Back to the Future – Hypothetical thoughts
Consider the following scenario. By a quirk of fate, you are for a few moments sent to 2021 (1 Decade ahead). Being a finance person, your first instinct is to get a Finance Almanac to take a look at Nifty as well as other asset class such as Gold / Rupee-Dollar / Real Estate. The idea is to know what asset class will work best so that when you are sent back to the present – 2011 you can invest in the best.
But instead of the asset classes being higher than current, you see that all asset class prices have actually halved. This can happen either due to actual fall in asset prices or just inflation eating into the returns. Either way, lets assume that your almanac shows that Nifty is now at 3000, Gold is at 1250, Real Estate at 50% current price and Rupee-Dollar is 25 (vs. 45 today).

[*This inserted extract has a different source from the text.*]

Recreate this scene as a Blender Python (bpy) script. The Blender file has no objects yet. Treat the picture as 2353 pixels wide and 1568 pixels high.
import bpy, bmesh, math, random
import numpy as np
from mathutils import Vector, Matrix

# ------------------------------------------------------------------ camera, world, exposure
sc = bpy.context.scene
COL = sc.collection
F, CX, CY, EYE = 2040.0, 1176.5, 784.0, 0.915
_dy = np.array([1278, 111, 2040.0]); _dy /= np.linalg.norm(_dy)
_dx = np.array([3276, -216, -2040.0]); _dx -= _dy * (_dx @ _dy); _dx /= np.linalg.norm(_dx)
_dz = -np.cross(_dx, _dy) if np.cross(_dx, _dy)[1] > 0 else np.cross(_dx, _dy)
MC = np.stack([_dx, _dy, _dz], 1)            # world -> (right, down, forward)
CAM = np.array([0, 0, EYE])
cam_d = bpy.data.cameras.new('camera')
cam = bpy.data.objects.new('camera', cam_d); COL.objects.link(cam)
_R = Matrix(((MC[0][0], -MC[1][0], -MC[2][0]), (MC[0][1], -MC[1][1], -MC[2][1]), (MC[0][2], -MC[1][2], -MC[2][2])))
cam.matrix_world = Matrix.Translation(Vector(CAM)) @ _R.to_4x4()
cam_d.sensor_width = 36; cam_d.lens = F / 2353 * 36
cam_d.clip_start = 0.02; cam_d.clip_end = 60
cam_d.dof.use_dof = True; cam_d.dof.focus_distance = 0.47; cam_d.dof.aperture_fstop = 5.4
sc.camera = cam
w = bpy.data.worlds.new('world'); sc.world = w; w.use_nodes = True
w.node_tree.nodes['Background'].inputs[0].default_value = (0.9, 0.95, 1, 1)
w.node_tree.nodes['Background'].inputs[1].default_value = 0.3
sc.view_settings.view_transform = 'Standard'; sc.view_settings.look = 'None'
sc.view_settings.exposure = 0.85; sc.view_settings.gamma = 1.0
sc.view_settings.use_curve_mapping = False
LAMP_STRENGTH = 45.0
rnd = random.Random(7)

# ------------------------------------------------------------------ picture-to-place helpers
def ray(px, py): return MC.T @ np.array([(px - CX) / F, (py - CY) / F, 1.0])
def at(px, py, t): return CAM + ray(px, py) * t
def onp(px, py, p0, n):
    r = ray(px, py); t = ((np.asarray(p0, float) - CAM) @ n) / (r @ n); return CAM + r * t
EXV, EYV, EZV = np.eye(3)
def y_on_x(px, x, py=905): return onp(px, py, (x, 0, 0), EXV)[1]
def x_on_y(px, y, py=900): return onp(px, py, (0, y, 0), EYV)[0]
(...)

The big question then is, how do we grow our networth if there is no growth in any of the asset classes that we usually use to invest. This is of course a very hypothetical question, but not something un-imaginable. Just ask Japan. Nikkei came all the way down from 38K to 7.5K, Gold in terms of Yen went down since Yen appreciated strongly while Gold (International) itself did not move much (except for recent couple of years), USD/Yen went from 278.31 in November 1981 to 79.75 in April 1995. In other words, for the Japanese, every investment since 1980 has turned out to be far worse than anything imagined.
One of the way out is to invest in Fixed Deposits, but remember, there is no guarantee that there will be high interest rates either. Japan for instance has been at Zero for a very long time and still the economy has not grown. Its a sort of a double-dhamaka but one that has the worst possible outcome.
Whether India will suffer a similar fate is tough to answer at the current juncture. In my opinion, 2003 – 2008 can be termed as the lost half decade. We lost the opportunity to move higher because we felt that it was our god given right to grow at 9 and dream of 10. Now the pain will come to bite us and the only question that remains is, how strong is the bite.
Having said all this, I still do not believe that we have topped out. I feel that we may actually be at the stage that Dow was during the 70’s, see-sawing though the decade before one of the biggest bull runs got unleashed in the 80’s. The idea of this post is more of a effort at loud thinking at how we should allocate our resources should things go bad from here.